▶ **Source data**

◇ ◇ ◇ ◇

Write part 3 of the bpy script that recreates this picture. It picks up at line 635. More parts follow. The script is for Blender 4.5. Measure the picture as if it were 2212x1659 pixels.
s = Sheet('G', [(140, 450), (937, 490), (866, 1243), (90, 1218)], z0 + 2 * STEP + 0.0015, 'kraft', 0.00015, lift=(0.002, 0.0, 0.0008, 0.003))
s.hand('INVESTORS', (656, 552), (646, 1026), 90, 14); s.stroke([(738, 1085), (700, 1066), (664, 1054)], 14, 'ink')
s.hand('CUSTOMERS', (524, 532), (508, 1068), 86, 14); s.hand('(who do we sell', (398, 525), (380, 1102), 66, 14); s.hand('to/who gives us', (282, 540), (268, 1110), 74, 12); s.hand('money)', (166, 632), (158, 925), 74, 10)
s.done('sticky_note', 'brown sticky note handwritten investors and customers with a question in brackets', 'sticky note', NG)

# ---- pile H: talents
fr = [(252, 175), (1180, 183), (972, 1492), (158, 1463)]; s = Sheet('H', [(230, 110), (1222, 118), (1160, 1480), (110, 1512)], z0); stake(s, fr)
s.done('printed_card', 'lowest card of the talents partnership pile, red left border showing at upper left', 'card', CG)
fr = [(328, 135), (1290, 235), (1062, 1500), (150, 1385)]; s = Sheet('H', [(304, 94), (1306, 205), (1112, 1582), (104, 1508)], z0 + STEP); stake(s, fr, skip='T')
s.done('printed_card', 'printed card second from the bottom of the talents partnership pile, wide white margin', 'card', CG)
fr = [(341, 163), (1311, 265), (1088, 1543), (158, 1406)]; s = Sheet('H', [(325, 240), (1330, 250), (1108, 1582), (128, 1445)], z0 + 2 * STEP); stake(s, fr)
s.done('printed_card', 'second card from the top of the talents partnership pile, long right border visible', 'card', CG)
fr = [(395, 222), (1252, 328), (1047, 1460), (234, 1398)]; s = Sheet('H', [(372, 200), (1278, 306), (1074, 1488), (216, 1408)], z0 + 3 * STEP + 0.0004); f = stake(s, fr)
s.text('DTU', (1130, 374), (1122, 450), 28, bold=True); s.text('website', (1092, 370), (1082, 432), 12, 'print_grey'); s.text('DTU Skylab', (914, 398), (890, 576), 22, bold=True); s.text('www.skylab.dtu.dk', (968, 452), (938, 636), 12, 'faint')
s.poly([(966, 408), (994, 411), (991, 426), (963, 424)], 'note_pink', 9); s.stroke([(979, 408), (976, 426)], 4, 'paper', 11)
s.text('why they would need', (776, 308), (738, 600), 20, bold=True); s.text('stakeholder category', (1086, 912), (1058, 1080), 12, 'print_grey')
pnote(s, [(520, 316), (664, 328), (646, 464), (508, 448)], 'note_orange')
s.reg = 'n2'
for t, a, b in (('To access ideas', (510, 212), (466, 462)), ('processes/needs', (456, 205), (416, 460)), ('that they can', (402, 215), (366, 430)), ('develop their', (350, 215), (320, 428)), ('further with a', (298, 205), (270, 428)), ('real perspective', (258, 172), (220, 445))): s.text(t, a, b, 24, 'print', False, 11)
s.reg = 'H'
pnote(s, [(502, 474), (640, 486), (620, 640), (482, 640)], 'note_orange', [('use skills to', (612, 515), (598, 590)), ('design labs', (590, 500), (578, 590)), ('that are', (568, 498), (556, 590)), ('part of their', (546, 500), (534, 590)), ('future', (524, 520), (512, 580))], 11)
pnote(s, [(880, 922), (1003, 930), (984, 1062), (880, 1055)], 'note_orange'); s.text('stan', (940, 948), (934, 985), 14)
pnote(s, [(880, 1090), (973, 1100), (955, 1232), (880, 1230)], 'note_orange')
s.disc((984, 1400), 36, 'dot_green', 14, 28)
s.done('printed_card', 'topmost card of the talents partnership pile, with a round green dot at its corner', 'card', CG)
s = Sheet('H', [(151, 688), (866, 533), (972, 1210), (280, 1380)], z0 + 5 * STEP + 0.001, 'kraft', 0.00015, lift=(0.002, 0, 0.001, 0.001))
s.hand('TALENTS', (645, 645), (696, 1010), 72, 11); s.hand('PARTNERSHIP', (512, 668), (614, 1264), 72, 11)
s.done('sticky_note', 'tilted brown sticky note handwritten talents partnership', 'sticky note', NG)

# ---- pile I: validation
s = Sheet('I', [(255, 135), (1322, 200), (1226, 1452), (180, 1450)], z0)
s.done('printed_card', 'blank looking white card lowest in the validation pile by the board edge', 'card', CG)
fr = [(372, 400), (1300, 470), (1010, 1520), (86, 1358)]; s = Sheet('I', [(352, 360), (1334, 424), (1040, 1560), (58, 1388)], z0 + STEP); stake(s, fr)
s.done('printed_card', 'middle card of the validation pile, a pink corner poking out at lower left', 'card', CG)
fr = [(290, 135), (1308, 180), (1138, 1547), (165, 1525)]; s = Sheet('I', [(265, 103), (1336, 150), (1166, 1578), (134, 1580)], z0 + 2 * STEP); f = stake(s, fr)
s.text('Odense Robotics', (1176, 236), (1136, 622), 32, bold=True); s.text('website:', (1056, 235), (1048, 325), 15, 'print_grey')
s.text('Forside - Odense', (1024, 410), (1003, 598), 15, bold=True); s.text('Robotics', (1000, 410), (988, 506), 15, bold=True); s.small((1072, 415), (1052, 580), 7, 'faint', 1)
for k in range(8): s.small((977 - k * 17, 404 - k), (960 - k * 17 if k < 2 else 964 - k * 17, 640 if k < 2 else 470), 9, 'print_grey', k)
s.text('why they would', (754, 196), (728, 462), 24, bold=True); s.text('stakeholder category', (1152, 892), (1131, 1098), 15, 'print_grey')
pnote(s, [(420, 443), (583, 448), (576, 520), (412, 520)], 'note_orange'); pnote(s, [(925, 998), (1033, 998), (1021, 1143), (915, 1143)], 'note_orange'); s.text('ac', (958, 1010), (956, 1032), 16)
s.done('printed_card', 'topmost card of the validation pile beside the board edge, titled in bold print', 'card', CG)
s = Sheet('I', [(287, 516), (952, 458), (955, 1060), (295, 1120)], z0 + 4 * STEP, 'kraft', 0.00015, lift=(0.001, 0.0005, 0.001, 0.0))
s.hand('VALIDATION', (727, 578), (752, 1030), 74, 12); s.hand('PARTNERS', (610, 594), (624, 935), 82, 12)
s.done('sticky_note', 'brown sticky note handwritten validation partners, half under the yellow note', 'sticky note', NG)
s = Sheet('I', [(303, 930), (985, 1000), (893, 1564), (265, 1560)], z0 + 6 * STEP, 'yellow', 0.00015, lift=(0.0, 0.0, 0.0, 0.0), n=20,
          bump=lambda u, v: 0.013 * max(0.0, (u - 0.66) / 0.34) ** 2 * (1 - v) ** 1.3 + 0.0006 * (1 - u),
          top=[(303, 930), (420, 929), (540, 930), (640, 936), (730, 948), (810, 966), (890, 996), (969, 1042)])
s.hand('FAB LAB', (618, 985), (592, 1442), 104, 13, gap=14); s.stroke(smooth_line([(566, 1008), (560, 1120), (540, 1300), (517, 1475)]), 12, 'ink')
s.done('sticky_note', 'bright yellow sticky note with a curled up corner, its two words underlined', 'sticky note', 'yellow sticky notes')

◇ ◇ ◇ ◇

▶ **Work to be completed**
Output all of the material, please, exactly as it stands.

▶ **Answer**
Write part 3 of the bpy script that recreates this picture. It picks up at line 635. More parts follow. The script is for Blender 4.5. Measure the picture as if it were 2212x1659 pixels.
s = Sheet('G', [(140, 450), (937, 490), (866, 1243), (90, 1218)], z0 + 2 * STEP + 0.0015, 'kraft', 0.00015, lift=(0.002, 0.0, 0.0008, 0.003))
s.hand('INVESTORS', (656, 552), (646, 1026), 90, 14); s.stroke([(738, 1085), (700, 1066), (664, 1054)], 14, 'ink')
s.hand('CUSTOMERS', (524, 532), (508, 1068), 86, 14); s.hand('(who do we sell', (398, 525), (380, 1102), 66, 14); s.hand('to/who gives us', (282, 540), (268, 1110), 74, 12); s.hand('money)', (166, 632), (158, 925), 74, 10)
s.done('sticky_note', 'brown sticky note handwritten investors and customers with a question in brackets', 'sticky note', NG)

# ---- pile H: talents
fr = [(252, 175), (1180, 183), (972, 1492), (158, 1463)]; s = Sheet('H', [(230, 110), (1222, 118), (1160, 1480), (110, 1512)], z0); stake(s, fr)
s.done('printed_card', 'lowest card of the talents partnership pile, red left border showing at upper left', 'card', CG)
fr = [(328, 135), (1290, 235), (1062, 1500), (150, 1385)]; s = Sheet('H', [(304, 94), (1306, 205), (1112, 1582), (104, 1508)], z0 + STEP); stake(s, fr, skip='T')
s.done('printed_card', 'printed card second from the bottom of the talents partnership pile, wide white margin', 'card', CG)
fr = [(341, 163), (1311, 265), (1088, 1543), (158, 1406)]; s = Sheet('H', [(325, 240), (1330, 250), (1108, 1582), (128, 1445)], z0 + 2 * STEP); stake(s, fr)
s.done('printed_card', 'second card from the top of the talents partnership pile, long right border visible', 'card', CG)
fr = [(395, 222), (1252, 328), (1047, 1460), (234, 1398)]; s = Sheet('H', [(372, 200), (1278, 306), (1074, 1488), (216, 1408)], z0 + 3 * STEP + 0.0004); f = stake(s, fr)
s.text('DTU', (1130, 374), (1122, 450), 28, bold=True); s.text('website', (1092, 370), (1082, 432), 12, 'print_grey'); s.text('DTU Skylab', (914, 398), (890, 576), 22, bold=True); s.text('www.skylab.dtu.dk', (968, 452), (938, 636), 12, 'faint')
s.poly([(966, 408), (994, 411), (991, 426), (963, 424)], 'note_pink', 9); s.stroke([(979, 408), (976, 426)], 4, 'paper', 11)
s.text('why they would need', (776, 308), (738, 600), 20, bold=True); s.text('stakeholder category', (1086, 912), (1058, 1080), 12, 'print_grey')
pnote(s, [(520, 316), (664, 328), (646, 464), (508, 448)], 'note_orange')
s.reg = 'n2'
for t, a, b in (('To access ideas', (510, 212), (466, 462)), ('processes/needs', (456, 205), (416, 460)), ('that they can', (402, 215), (366, 430)), ('develop their', (350, 215), (320, 428)), ('further with a', (298, 205), (270, 428)), ('real perspective', (258, 172), (220, 445))): s.text(t, a, b, 24, 'print', False, 11)
s.reg = 'H'
pnote(s, [(502, 474), (640, 486), (620, 640), (482, 640)], 'note_orange', [('use skills to', (612, 515), (598, 590)), ('design labs', (590, 500), (578, 590)), ('that are', (568, 498), (556, 590)), ('part of their', (546, 500), (534, 590)), ('future', (524, 520), (512, 580))], 11)
pnote(s, [(880, 922), (1003, 930), (984, 1062), (880, 1055)], 'note_orange'); s.text('stan', (940, 948), (934, 985), 14)
pnote(s, [(880, 1090), (973, 1100), (955, 1232), (880, 1230)], 'note_orange')
s.disc((984, 1400), 36, 'dot_green', 14, 28)
s.done('printed_card', 'topmost card of the talents partnership pile, with a round green dot at its corner', 'card', CG)
s = Sheet('H', [(151, 688), (866, 533), (972, 1210), (280, 1380)], z0 + 5 * STEP + 0.001, 'kraft', 0.00015, lift=(0.002, 0, 0.001, 0.001))
s.hand('TALENTS', (645, 645), (696, 1010), 72, 11); s.hand('PARTNERSHIP', (512, 668), (614, 1264), 72, 11)
s.done('sticky_note', 'tilted brown sticky note handwritten talents partnership', 'sticky note', NG)

# ---- pile I: validation
s = Sheet('I', [(255, 135), (1322, 200), (1226, 1452), (180, 1450)], z0)
s.done('printed_card', 'blank looking white card lowest in the validation pile by the board edge', 'card', CG)
fr = [(372, 400), (1300, 470), (1010, 1520), (86, 1358)]; s = Sheet('I', [(352, 360), (1334, 424), (1040, 1560), (58, 1388)], z0 + STEP); stake(s, fr)
s.done('printed_card', 'middle card of the validation pile, a pink corner poking out at lower left', 'card', CG)
fr = [(290, 135), (1308, 180), (1138, 1547), (165, 1525)]; s = Sheet('I', [(265, 103), (1336, 150), (1166, 1578), (134, 1580)], z0 + 2 * STEP); f = stake(s, fr)
s.text('Odense Robotics', (1176, 236), (1136, 622), 32, bold=True); s.text('website:', (1056, 235), (1048, 325), 15, 'print_grey')
s.text('Forside - Odense', (1024, 410), (1003, 598), 15, bold=True); s.text('Robotics', (1000, 410), (988, 506), 15, bold=True); s.small((1072, 415), (1052, 580), 7, 'faint', 1)
for k in range(8): s.small((977 - k * 17, 404 - k), (960 - k * 17 if k < 2 else 964 - k * 17, 640 if k < 2 else 470), 9, 'print_grey', k)
s.text('why they would', (754, 196), (728, 462), 24, bold=True); s.text('stakeholder category', (1152, 892), (1131, 1098), 15, 'print_grey')
pnote(s, [(420, 443), (583, 448), (576, 520), (412, 520)], 'note_orange'); pnote(s, [(925, 998), (1033, 998), (1021, 1143), (915, 1143)], 'note_orange'); s.text('ac', (958, 1010), (956, 1032), 16)
s.done('printed_card', 'topmost card of the validation pile beside the board edge, titled in bold print', 'card', CG)
s = Sheet('I', [(287, 516), (952, 458), (955, 1060), (295, 1120)], z0 + 4 * STEP, 'kraft', 0.00015, lift=(0.001, 0.0005, 0.001, 0.0))
s.hand('VALIDATION', (727, 578), (752, 1030), 74, 12); s.hand('PARTNERS', (610, 594), (624, 935), 82, 12)
s.done('sticky_note', 'brown sticky note handwritten validation partners, half under the yellow note', 'sticky note', NG)
s = Sheet('I', [(303, 930), (985, 1000), (893, 1564), (265, 1560)], z0 + 6 * STEP, 'yellow', 0.00015, lift=(0.0, 0.0, 0.0, 0.0), n=20,
          bump=lambda u, v: 0.013 * max(0.0, (u - 0.66) / 0.34) ** 2 * (1 - v) ** 1.3 + 0.0006 * (1 - u),
          top=[(303, 930), (420, 929), (540, 930), (640, 936), (730, 948), (810, 966), (890, 996), (969, 1042)])
s.hand('FAB LAB', (618, 985), (592, 1442), 104, 13, gap=14); s.stroke(smooth_line([(566, 1008), (560, 1120), (540, 1300), (517, 1475)]), 12, 'ink')
s.done('sticky_note', 'bright yellow sticky note with a curled up corner, its two words underlined', 'sticky note', 'yellow sticky notes')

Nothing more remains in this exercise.